The Body That Threatens
Caputo walks like he’s in a spaghetti western: long strides, chest out, eyes locked. A cartoonish masculinity meant to intimidate, but that with each step reveals its fragility. Because that hypermasculine performance only activates when backed by state apparatus. Caputo never threatens alone. He always does so through a device of power: an official platform, a ministerial stage, institutional protection. His body speaks, but it doesn’t sustain. It’s a body trying to impose fear, but transmitting exhaustion. In that exaggerated gait, in that drawn face, a tension unfolds: the alpha male who can no longer bear his own machinery.

The Shot That Fixes Power
In English, to fire a camera is to shoot. But with a phone, one merely takes a picture. Between Becerra and Caputo, two ways of using the image collided. Caputo “takes” a picture to intimidate, to record the photographer’s ID, to exercise surveillance. Becerra “shoots” his camera as a political, aesthetic, and ethical act. His shot doesn’t just expose the face of the man threatening him—it reveals that someone unelected is wielding excessive power, possibly no longer fit to occupy the role due to his own excesses. Caputo needs sleep. He needs to stop. Because his body is now an institutional warning.

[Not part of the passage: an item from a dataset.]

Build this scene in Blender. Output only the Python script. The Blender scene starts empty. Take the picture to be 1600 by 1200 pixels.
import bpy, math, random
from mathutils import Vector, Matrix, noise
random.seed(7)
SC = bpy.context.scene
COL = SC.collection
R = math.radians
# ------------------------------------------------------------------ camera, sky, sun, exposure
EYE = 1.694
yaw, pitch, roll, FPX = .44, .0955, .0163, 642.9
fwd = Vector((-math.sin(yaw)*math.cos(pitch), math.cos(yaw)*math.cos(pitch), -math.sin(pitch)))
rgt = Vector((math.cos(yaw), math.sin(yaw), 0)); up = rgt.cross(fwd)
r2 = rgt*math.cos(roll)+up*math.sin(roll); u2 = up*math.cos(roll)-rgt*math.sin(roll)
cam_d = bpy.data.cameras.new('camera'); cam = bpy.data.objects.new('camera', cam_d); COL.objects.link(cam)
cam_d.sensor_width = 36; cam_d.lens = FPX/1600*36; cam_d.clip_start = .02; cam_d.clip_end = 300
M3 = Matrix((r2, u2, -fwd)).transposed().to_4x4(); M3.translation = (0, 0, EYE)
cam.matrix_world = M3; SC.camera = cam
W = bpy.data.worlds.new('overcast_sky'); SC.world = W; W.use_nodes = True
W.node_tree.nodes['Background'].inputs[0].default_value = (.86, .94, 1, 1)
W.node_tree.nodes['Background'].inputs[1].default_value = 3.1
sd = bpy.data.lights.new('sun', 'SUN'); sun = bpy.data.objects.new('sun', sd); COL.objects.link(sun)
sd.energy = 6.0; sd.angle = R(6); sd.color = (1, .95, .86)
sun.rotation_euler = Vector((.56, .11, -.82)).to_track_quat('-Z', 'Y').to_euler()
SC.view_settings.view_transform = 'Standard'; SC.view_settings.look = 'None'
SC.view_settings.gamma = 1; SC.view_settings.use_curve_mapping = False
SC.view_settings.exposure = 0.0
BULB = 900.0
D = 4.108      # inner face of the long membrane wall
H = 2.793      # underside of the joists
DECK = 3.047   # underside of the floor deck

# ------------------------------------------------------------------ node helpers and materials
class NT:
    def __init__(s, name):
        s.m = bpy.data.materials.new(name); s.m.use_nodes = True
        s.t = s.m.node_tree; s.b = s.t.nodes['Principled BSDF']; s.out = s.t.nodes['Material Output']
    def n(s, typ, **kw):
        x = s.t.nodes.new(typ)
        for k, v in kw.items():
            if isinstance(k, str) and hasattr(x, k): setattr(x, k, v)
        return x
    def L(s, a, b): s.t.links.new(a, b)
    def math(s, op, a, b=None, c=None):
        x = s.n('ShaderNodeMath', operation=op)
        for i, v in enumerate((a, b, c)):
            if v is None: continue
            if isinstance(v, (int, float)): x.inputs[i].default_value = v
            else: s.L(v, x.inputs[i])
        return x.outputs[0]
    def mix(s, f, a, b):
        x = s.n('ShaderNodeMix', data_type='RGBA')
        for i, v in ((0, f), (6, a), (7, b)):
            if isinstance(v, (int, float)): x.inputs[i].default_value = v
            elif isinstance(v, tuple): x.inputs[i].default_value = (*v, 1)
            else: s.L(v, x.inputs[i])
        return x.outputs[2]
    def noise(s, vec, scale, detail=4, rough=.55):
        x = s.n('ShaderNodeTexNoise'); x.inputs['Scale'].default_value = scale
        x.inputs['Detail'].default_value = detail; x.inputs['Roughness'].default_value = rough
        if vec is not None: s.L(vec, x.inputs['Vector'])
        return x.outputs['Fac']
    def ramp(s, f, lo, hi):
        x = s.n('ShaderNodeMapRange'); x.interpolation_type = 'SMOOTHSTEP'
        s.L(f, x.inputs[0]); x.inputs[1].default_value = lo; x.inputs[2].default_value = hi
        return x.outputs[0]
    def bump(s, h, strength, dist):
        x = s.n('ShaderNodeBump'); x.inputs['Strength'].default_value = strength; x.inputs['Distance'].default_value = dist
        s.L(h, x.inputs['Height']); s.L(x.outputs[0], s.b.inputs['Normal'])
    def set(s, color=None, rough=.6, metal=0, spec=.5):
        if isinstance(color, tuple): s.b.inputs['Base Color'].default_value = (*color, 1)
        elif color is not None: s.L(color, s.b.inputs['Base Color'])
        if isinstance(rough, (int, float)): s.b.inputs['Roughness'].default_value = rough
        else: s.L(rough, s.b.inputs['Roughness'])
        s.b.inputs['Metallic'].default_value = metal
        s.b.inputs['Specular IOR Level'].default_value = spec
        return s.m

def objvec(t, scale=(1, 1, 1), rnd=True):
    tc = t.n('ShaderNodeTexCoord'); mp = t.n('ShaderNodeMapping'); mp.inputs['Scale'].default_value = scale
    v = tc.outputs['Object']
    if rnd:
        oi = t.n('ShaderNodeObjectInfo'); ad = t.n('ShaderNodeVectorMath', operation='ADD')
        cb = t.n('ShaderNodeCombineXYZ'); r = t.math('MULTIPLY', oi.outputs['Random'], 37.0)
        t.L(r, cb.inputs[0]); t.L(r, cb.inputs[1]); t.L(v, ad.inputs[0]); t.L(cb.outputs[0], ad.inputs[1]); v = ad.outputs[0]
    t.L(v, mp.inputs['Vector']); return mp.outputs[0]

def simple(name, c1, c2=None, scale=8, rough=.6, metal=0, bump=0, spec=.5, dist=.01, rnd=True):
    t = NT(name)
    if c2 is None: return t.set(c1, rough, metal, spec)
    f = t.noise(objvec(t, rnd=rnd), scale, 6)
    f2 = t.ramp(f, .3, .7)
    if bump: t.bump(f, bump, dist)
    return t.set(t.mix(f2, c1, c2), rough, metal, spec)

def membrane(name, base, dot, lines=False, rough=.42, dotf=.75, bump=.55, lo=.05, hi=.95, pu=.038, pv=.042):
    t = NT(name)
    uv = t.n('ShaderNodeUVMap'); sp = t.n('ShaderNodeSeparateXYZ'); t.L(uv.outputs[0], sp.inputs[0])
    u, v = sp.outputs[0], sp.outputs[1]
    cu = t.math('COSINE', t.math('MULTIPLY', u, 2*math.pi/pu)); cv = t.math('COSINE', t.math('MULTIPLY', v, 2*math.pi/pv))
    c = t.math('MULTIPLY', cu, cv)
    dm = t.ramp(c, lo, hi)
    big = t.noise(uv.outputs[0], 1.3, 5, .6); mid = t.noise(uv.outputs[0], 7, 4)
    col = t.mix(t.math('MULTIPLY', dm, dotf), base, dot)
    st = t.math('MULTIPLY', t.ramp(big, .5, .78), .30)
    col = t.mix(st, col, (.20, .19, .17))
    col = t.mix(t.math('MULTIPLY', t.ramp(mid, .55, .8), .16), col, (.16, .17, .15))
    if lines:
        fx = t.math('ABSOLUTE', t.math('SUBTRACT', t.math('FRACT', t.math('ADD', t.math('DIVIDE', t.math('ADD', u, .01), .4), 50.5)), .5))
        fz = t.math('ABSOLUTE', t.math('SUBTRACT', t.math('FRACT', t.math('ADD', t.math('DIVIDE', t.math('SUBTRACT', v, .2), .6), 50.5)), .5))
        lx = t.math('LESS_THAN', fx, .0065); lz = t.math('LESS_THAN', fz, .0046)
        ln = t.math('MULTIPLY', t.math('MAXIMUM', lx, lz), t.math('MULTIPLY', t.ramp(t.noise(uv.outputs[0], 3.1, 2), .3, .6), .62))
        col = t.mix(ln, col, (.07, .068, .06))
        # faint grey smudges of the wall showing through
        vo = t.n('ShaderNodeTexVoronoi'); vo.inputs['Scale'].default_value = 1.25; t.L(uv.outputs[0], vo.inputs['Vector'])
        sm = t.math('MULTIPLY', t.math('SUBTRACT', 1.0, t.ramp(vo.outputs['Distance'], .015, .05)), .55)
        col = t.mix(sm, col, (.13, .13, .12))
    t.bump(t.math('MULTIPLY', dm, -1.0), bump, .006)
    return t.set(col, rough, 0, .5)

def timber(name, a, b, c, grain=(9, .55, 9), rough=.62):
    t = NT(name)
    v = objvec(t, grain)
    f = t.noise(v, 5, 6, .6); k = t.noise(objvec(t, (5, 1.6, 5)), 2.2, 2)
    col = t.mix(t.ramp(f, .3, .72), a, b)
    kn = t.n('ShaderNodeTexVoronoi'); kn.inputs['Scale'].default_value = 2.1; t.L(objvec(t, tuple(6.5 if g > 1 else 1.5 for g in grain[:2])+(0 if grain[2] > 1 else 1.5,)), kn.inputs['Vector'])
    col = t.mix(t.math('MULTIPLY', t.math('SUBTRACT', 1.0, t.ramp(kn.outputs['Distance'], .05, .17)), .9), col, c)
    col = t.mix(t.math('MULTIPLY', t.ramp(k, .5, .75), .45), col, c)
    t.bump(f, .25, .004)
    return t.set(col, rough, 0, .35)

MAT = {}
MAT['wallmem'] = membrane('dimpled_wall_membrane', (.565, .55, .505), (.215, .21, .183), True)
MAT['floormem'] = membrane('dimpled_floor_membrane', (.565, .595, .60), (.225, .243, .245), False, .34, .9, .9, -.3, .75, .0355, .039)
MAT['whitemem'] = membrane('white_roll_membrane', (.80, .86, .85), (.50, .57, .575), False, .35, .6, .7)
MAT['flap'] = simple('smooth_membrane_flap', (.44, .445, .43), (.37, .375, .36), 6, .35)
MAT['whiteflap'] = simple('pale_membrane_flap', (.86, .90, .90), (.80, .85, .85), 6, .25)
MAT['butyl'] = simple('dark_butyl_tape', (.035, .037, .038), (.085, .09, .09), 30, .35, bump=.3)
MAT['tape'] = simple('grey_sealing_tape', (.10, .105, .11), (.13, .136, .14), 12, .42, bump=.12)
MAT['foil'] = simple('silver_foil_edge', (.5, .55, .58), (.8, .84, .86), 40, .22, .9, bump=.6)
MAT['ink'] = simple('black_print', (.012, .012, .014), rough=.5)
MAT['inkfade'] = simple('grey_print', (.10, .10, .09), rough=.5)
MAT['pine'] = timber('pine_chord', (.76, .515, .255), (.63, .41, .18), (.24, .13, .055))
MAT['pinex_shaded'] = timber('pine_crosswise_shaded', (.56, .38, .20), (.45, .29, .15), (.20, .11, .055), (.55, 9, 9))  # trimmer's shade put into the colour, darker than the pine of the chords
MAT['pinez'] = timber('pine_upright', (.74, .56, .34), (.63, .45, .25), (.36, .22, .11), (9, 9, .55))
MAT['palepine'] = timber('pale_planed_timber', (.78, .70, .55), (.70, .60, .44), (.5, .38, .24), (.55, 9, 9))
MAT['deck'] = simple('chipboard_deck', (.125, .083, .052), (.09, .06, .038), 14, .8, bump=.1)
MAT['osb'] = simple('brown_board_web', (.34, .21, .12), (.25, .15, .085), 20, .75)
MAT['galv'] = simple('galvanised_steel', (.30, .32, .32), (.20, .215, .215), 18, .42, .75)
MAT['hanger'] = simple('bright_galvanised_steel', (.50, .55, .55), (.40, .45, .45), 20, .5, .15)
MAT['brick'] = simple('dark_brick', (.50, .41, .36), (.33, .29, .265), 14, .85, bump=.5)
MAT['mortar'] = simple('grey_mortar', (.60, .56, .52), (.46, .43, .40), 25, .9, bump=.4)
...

That performative masculinity, mounted atop the state, no longer eroticizes—it unsettles. And this is where the comparison with Feda Baeza becomes useful. If, under Kirchnerism, identity politics were instrumentalized from above by untouchable figures like Baeza, today it is libertarian machismo that incarnates itself in lawless, protected bodies. The problem is not representation. It’s power without limits. And the image—when precise—reveals it all.